Stated exercise :: Copy the lines from the start of the records below through the line containing "C = S.collection", both included, and leave out the pictures.

(Source data)

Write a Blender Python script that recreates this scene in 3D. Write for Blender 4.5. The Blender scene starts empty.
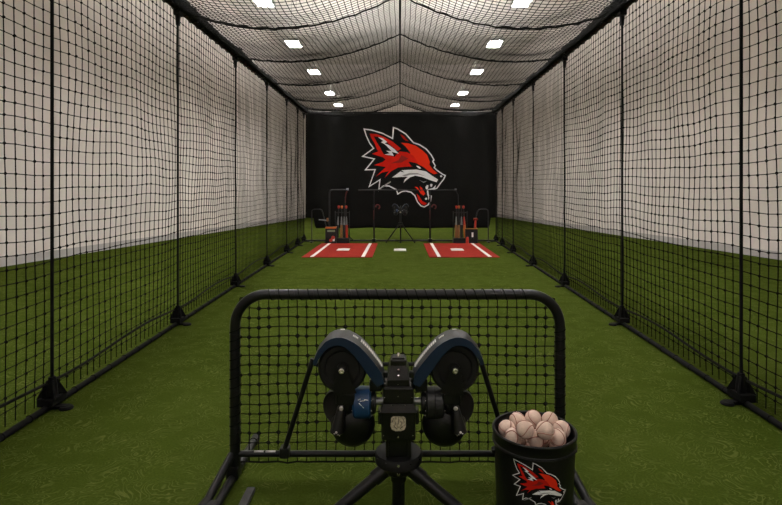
import bpy, bmesh, math, random
from mathutils import Vector, Matrix, noise
PI = math.pi
random.seed(7)
S = bpy.context.scene
C = S.collection

# ------------------------------------------------------------------ camera, world, exposure
cam_data = bpy.data.cameras.new('camera')
cam_data.sensor_width = 36.0
cam_data.lens = 24.0
cam_data.shift_x = -9.0 / 782
cam_data.shift_y = -62.5 / 782
cam_data.clip_start = 0.05
cam_data.clip_end = 100
cam = bpy.data.objects.new('camera', cam_data)
cam.location = (0, 0, 1.4)
cam.rotation_euler = (PI / 2, 0, 0)
C.objects.link(cam)
S.camera = cam

world = bpy.data.worlds.new('world')
S.world = world
world.use_nodes = True
world.node_tree.nodes['Background'].inputs[0].default_value = (0.02, 0.02, 0.02, 1)
world.node_tree.nodes['Background'].inputs[1].default_value = 0.3

LAMP = 146.0          # radiance of the hanging panels
S.view_settings.view_transform = 'Standard'
S.view_settings.look = 'None'
S.view_settings.gamma = 1.0
S.view_settings.exposure = 0.0
S.view_settings.use_curve_mapping = False
S.cycles.max_bounces = 8
S.cycles.diffuse_bounces = 5
S.cycles.use_denoising = True

# ------------------------------------------------------------------ materials
def mat(name, col, rough=0.6, metal=0.0, spec=0.5, emit=None, var=0.0, vscale=8.0, bump=0.0, bscale=60.0, sheen=0.0):
    m = bpy.data.materials.new(name)
    m.use_nodes = True
    nt = m.node_tree
    b = nt.nodes['Principled BSDF']
    b.inputs['Base Color'].default_value = (*col, 1)
    b.inputs['Roughness'].default_value = rough
    b.inputs['Metallic'].default_value = metal
    b.inputs['Specular IOR Level'].default_value = spec
    if emit:
        b.inputs['Emission Color'].default_value = (*emit[0], 1)
        b.inputs['Emission Strength'].default_value = emit[1]
    tc = nt.nodes.new('ShaderNodeTexCoord')
    if var:
        n = nt.nodes.new('ShaderNodeTexNoise')
        n.inputs['Scale'].default_value = vscale
        n.inputs['Detail'].default_value = 5
        nt.links.new(tc.outputs['Object'], n.inputs['Vector'])
        r = nt.nodes.new('ShaderNodeValToRGB')
        r.color_ramp.elements[0].position = 0.3
        r.color_ramp.elements[1].position = 0.7
        r.color_ramp.elements[0].color = (*[c * (1 - var) for c in col], 1)
        r.color_ramp.elements[1].color = (*[min(1, c * (1 + var)) for c in col], 1)
        nt.links.new(n.outputs['Fac'], r.inputs['Fac'])
        nt.links.new(r.outputs['Color'], b.inputs['Base Color'])
    if bump:
        n2 = nt.nodes.new('ShaderNodeTexNoise')
        n2.inputs['Scale'].default_value = bscale
        n2.inputs['Detail'].default_value = 4
        nt.links.new(tc.outputs['Object'], n2.inputs['Vector'])
        bp = nt.nodes.new('ShaderNodeBump')
        bp.inputs['Strength'].default_value = bump
        bp.inputs['Distance'].default_value = 0.02
        nt.links.new(n2.outputs['Fac'], bp.inputs['Height'])
        nt.links.new(bp.outputs['Normal'], b.inputs['Normal'])
    return m

def turf_material():
    m = bpy.data.materials.new('turf')
    m.use_nodes = True
    nt = m.node_tree
    N, L = nt.nodes.new, nt.links.new
    b = nt.nodes['Principled BSDF']
    b.inputs['Roughness'].default_value = 0.9
    b.inputs['Specular IOR Level'].default_value = 0.0
    tc = N('ShaderNodeTexCoord')
    # curled blades: contour lines of a warped noise field
    n1 = N('ShaderNodeTexNoise'); n1.inputs['Scale'].default_value = 6.0; n1.inputs['Detail'].default_value = 2.0
    n1.inputs['Distortion'].default_value = 1.2
    L(tc.outputs['Object'], n1.inputs['Vector'])
    mu = N('ShaderNodeMath'); mu.operation = 'MULTIPLY'; mu.inputs[1].default_value = 13.0
    L(n1.outputs['Fac'], mu.inputs[0])
    pp = N('ShaderNodeMath'); pp.operation = 'PINGPONG'; pp.inputs[1].default_value = 0.5
    L(mu.outputs[0], pp.inputs[0])
    rl = N('ShaderNodeValToRGB')
    rl.color_ramp.elements[0].position = 0.0; rl.color_ramp.elements[0].color = (1, 1, 1, 1)
    rl.color_ramp.elements[1].position = 0.20; rl.color_ramp.elements[1].color = (0, 0, 0, 1)
    L(pp.outputs[0], rl.inputs['Fac'])
    # patches where the curls show
    n2 = N('ShaderNodeTexNoise'); n2.inputs['Scale'].default_value = 6.0; n2.inputs['Detail'].default_value = 3
    L(tc.outputs['Object'], n2.inputs['Vector'])
    r2 = N('ShaderNodeValToRGB')
    r2.color_ramp.elements[0].position = 0.38; r2.color_ramp.elements[1].position = 0.58
    L(n2.outputs['Fac'], r2.inputs['Fac'])
    ml = N('ShaderNodeMath'); ml.operation = 'MULTIPLY'
    L(rl.outputs['Color'], ml.inputs[0]); L(r2.outputs['Color'], ml.inputs[1])
    # fine fibre speckle and broad wear
    n3 = N('ShaderNodeTexNoise'); n3.inputs['Scale'].default_value = 95.0; n3.inputs['Detail'].default_value = 3
    L(tc.outputs['Object'], n3.inputs['Vector'])
    n4 = N('ShaderNodeTexNoise'); n4.inputs['Scale'].default_value = 1.1; n4.inputs['Detail'].default_value = 4
    L(tc.outputs['Object'], n4.inputs['Vector'])
    rb = N('ShaderNodeValToRGB')
    rb.color_ramp.elements[0].position = 0.25; rb.color_ramp.elements[0].color = (*TURF_A, 1)
    rb.color_ramp.elements[1].position = 0.75; rb.color_ramp.elements[1].color = (*TURF_B, 1)
    av = N('ShaderNodeMath'); av.operation = 'ADD'
    h1 = N('ShaderNodeMath'); h1.operation = 'MULTIPLY'; h1.inputs[1].default_value = 0.5
    h2 = N('ShaderNodeMath'); h2.operation = 'MULTIPLY'; h2.inputs[1].default_value = 0.5
    L(n3.outputs['Fac'], h1.inputs[0]); L(n4.outputs['Fac'], h2.inputs[0])
    L(h1.outputs[0], av.inputs[0]); L(h2.outputs[0], av.inputs[1])
    L(av.outputs[0], rb.inputs['Fac'])
    mx = N('ShaderNodeMix'); mx.data_type = 'RGBA'
    mx.inputs[7].default_value = (*TURF_C, 1)
    k = N('ShaderNodeMath'); k.operation = 'MULTIPLY'; k.inputs[1].default_value = 0.75
    L(ml.outputs[0], k.inputs[0]); L(k.outputs[0], mx.inputs[0]); L(rb.outputs['Color'], mx.inputs[6])
    L(mx.outputs[2], b.inputs['Base Color'])
    ad = N('ShaderNodeMath'); ad.operation = 'ADD'
    L(ml.outputs[0], ad.inputs[0]); L(n3.outputs['Fac'], ad.inputs[1])
    bp = N('ShaderNodeBump'); bp.inputs['Strength'].default_value = 0.5; bp.inputs['Distance'].default_value = 0.012
    L(ad.outputs[0], bp.inputs['Height']); L(bp.outputs['Normal'], b.inputs['Normal'])
    return m

TURF_A = (0.028, 0.045, 0.0055)
TURF_B = (0.067, 0.092, 0.0145)
TURF_C = (0.125, 0.145, 0.038)
M = {
    'turf': turf_material(),
    'wall': mat('wall_fabric', (0.77, 0.71, 0.68), 0.85, spec=0.2, var=0.07, vscale=1.3, bump=0.5, bscale=2.5),
    'ceil': mat('ceiling_fabric', (0.80, 0.755, 0.72), 0.85, spec=0.2, var=0.05, vscale=0.9, bump=0.2, bscale=1.5),
    'base': mat('baseboard_grey', (0.48, 0.45, 0.445), 0.8, spec=0.2, var=0.06, vscale=3),
    'net': mat('net_cord', (0.005, 0.005, 0.0045), 0.9, spec=0.1),
    'rope': mat('black_rope', (0.012, 0.012, 0.011), 0.9, spec=0.1, bump=0.3, bscale=120),
    'steel': mat('black_steel', (0.005, 0.005, 0.0055), 0.45, spec=0.3, var=0.2, vscale=20),
    'railblack': mat('rail_black', (0.007, 0.007, 0.007), 0.75, spec=0.12, var=0.3, vscale=30),
    'pad': mat('black_vinyl_pad', (0.0055, 0.0055, 0.006), 0.36, spec=0.4, bump=0.1, bscale=50),
    'worn': mat('worn_bare_steel', (0.62, 0.58, 0.58), 0.4, metal=0.6, var=0.25, vscale=40),
    'greybar': mat('grey_foot_rubber', (0.055, 0.055, 0.055), 0.7, spec=0.3, var=0.2, vscale=30),
    'plastic': mat('black_plastic', (0.0032, 0.0032, 0.0036), 0.36, spec=0.4, bump=0.05, bscale=90),
    'matte': mat('matte_black', (0.005, 0.005, 0.005), 0.65, spec=0.25),
    'wheel': mat('wheel_rubber', (0.006, 0.0057, 0.0047), 0.6, spec=0.3, var=0.15, vscale=25),
    'guard': mat('guard_charcoal', (0.010, 0.010, 0.012), 0.45, spec=0.5, bump=0.06, bscale=140),
    'blue': mat('navy_blue_paint', (0.003, 0.016, 0.042), 0.4, spec=0.5, var=0.15, vscale=12),
    'motorblue': mat('motor_blue_paint', (0.006, 0.042, 0.125), 0.38, spec=0.5, var=0.3, vscale=16),
    'motorgrey': mat('motor_charcoal', (0.013, 0.013, 0.014), 0.36, spec=0.5, var=0.15, vscale=16),
    'shaft': mat('shaft_steel', (0.30, 0.31, 0.34), 0.35, metal=0.8),
    'chrome': mat('bright_bolt', (0.75, 0.72, 0.68), 0.25, metal=0.9),
    'body': mat('housing_black', (0.0045, 0.0045, 0.0042), 0.32, spec=0.5, bump=0.05, bscale=70),
    'plate': mat('beige_plate', (0.44, 0.38, 0.27), 0.55, var=0.5, vscale=120),
    'print': mat('pale_print', (0.80, 0.78, 0.76), 0.5),
    'bucket': mat('bucket_plastic', (0.005, 0.005, 0.005), 0.45, spec=0.3, bump=0.05, bscale=40),
    'ball': mat('baseball_leather', (0.71, 0.53, 0.44), 0.6, spec=0.3, var=0.16, vscale=30, bump=0.1, bscale=80),
    'seam': mat('seam_thread', (0.33, 0.10, 0.07), 0.7),
    'banner': mat('banner_cloth', (0.0055, 0.0055, 0.005), 0.8, spec=0.15, var=0.12, vscale=3, bump=0.15, bscale=14),
    'fwhite': mat('emblem_white', (0.86, 0.87, 0.89), 0.6, spec=0.2, var=0.10, vscale=4),
    'fgrey': mat('emblem_grey', (0.34, 0.34, 0.35), 0.6, spec=0.2),
    'fblack': mat('emblem_black', (0.0035, 0.0035, 0.0035), 0.7, spec=0.15),
    'fred': mat('emblem_red', (0.60, 0.016, 0.008), 0.7, spec=0.05, var=0.2, vscale=3),
    'fdred': mat('emblem_deep_red', (0.24, 0.010, 0.006), 0.6, spec=0.2),
    'forange': mat('emblem_bright_red', (0.80, 0.034, 0.010), 0.7, spec=0.05),
    'mat': mat('mat_red_rubber', (0.29, 0.024, 0.016), 0.8, spec=0.08, var=0.12, vscale=6, bump=0.15, bscale=120),
    'line': mat('line_white', (0.82, 0.80, 0.78), 0.7, spec=0.2),
    'platewhite': mat('home_plate_rubber', (0.80, 0.78, 0.75), 0.6),
    'red': mat('red_plastic', (0.42, 0.030, 0.015), 0.45),
    'orange': mat('orange_paint', (0.50, 0.13, 0.025), 0.45),
    'tan': mat('wooden_barrel', (0.26, 0.12, 0.045), 0.45, var=0.25, vscale=30),
    'strap': mat('dark_red_strap', (0.10, 0.008, 0.005), 0.7),
    'silver': mat('silver_alloy', (0.22, 0.24, 0.26), 0.35, metal=0.7),
    'grip': mat('grip_tape', (0.014, 0.014, 0.014), 0.8),
    'gold': mat('gold_trim', (0.36, 0.20, 0.03), 0.5),
    'teal': mat('pale_green_stripe', (0.16, 0.24, 0.17), 0.6),
    'case': mat('bag_nylon', (0.010, 0.010, 0.010), 0.7, spec=0.3, bump=0.2, bscale=60),
    'housing': mat('lamp_housing', (0.55, 0.54, 0.52), 0.5),
    'wire': mat('suspension_wire', (0.10, 0.10, 0.09), 0.8),
    'glow': mat('lamp_diffuser', (0.9, 0.9, 0.9), 0.5, emit=((1.0, 0.97, 0.925), LAMP)),
}

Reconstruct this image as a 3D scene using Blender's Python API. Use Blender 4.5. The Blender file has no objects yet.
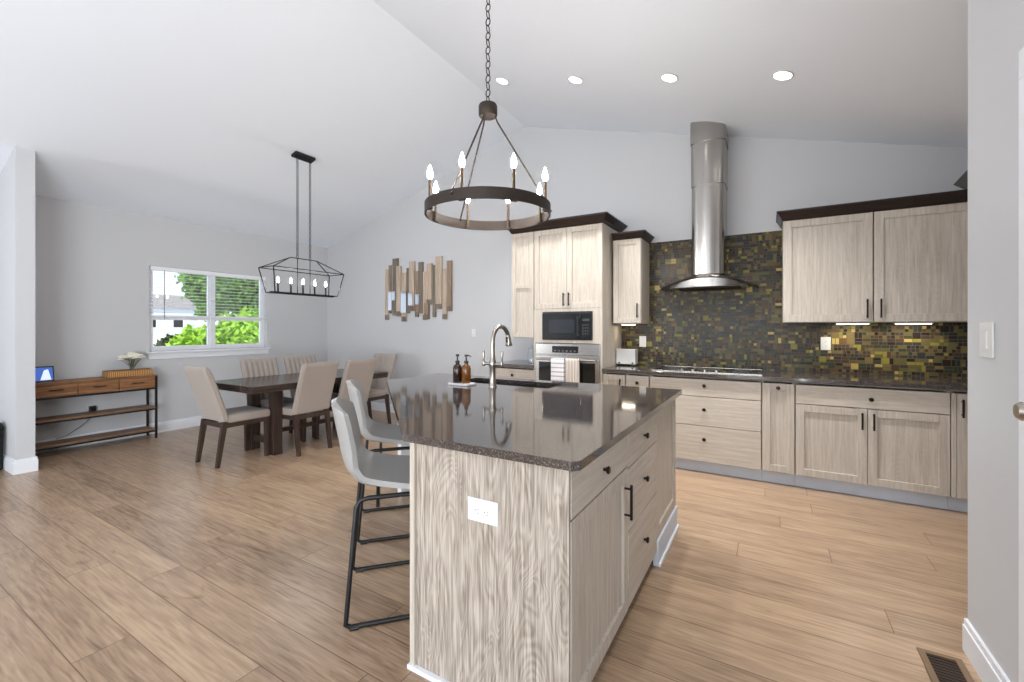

Task solution ::
Write a Blender Python script that recreates this scene in 3D. Write for Blender 4.5. The Blender scene starts empty.
import bpy, bmesh, math, random
from mathutils import Vector, Matrix, noise
PI = math.pi
random.seed(7)
S = bpy.context.scene
C = S.collection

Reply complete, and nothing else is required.